Avoiding Kitchen Conflict


As most good Minnesotans do, I do just about anything to avoid conflict. One of the more appealing aspects of food is the lack of conflict I associate with cooking. Yet, food has become so political that even a simple trip down the grocery aisle is fraught with moral and ethical decisions: local versus organic, free-range versus vegetarian, food shelf versus food stamps, seasonal versus global. Recently national food personalities tied on their boxing gloves and headed to the ring, and we've been forced to observe their matches. The nasty things they say about each other tells me a lot more than their food. Paula Deen and her diabetes versus Anthony Bordain, Mark Bittman versus the entire food television machine, and yesterday local chef, writer, and TV guy Andrew Zimmern used Twitter to poo-poo City Pages crowning The Bachelor Farmer as Best Twin Cities Restaurant.

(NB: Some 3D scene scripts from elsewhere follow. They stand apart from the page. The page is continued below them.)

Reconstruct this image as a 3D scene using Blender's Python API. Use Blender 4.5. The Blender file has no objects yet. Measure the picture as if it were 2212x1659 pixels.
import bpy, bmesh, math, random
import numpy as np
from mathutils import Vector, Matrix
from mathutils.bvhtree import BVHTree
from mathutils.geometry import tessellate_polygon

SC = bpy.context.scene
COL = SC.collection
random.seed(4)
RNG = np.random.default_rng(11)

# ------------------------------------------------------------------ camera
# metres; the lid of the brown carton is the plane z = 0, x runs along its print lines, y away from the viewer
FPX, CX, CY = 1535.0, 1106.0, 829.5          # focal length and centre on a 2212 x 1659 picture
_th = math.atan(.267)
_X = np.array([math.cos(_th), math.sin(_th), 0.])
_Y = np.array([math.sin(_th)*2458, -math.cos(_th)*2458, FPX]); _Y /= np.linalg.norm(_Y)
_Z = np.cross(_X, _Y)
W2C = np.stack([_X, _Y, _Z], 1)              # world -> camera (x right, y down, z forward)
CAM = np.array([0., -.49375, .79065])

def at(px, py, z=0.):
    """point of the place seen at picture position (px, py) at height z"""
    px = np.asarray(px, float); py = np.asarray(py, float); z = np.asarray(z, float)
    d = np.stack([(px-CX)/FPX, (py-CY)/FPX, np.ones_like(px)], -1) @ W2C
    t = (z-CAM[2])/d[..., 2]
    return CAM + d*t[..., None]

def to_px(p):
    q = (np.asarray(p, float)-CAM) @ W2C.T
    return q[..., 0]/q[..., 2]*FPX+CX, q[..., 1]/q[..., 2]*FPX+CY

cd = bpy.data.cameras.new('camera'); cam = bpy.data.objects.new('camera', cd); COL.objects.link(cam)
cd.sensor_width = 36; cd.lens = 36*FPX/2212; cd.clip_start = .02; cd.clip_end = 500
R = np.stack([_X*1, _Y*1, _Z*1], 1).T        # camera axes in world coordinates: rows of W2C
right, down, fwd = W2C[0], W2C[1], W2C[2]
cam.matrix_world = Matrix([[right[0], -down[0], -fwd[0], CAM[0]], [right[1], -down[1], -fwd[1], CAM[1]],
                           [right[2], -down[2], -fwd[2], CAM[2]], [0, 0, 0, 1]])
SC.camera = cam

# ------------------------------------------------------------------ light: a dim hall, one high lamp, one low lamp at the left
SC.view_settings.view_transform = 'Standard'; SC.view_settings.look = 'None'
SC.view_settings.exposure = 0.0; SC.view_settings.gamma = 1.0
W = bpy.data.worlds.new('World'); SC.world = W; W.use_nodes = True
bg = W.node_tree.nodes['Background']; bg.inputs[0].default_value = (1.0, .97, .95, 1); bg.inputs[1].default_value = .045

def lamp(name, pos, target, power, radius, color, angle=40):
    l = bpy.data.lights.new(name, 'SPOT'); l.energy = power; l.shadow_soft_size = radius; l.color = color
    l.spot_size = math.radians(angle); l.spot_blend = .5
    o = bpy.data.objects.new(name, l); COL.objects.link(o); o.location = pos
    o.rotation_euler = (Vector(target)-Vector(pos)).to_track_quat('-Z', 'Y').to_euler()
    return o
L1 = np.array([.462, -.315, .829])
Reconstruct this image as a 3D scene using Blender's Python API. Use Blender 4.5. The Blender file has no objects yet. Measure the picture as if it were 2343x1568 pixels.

It is enough to make a girl stop eating.

Well, not actually STOP eating, but stop paying attention to what national and local critics have to say about each other.

Cooking, like any aesthetic art, is also entertainment. Food television for the most part is an escapist craft. But it can also be educational and inspirational. Food Network's recent documentary on feeding American children was an hour long commercial for fantastic programs such as Share Our Strength and Cooking Matters. Julia opened the minds, palettes, and cupboards of our entire nation. From America's Test Kitchen to Alton Brown's Good Eats, food TV can stimulate our desires to enter the kitchen and cook something delicious and healthy for our families. But please, food personalities, keep your egotistical feuding to yourselves.

I was very happy to find a banal topic yet snappy taste for this week's Called to the Table column. Ramps are here! Oh the fun we have with the short-lived wild leeks! I love them pickled and raw and baked in tarts! Then, I came across several anti-ramp rants online. I'll not post links here. There is enough conflict in the food world, and these blasts are just an excuse for some bored food writer to campaign against the joy many of us derive from celebrating spring's first harvest.

Comments

Anti-ramp comments? Oh no. I'm almost curious to search for them, but I too find the constant judging painful. That looks tasty, and plenty good enough for my ethics threshold I'm sure.
frimp said…
anti-rampism is everywhere!
patrice said…
I was sure that the first anti-ramp rant I read was a fluke. Then I came across more of them. Slow news day? Or just crabby writers?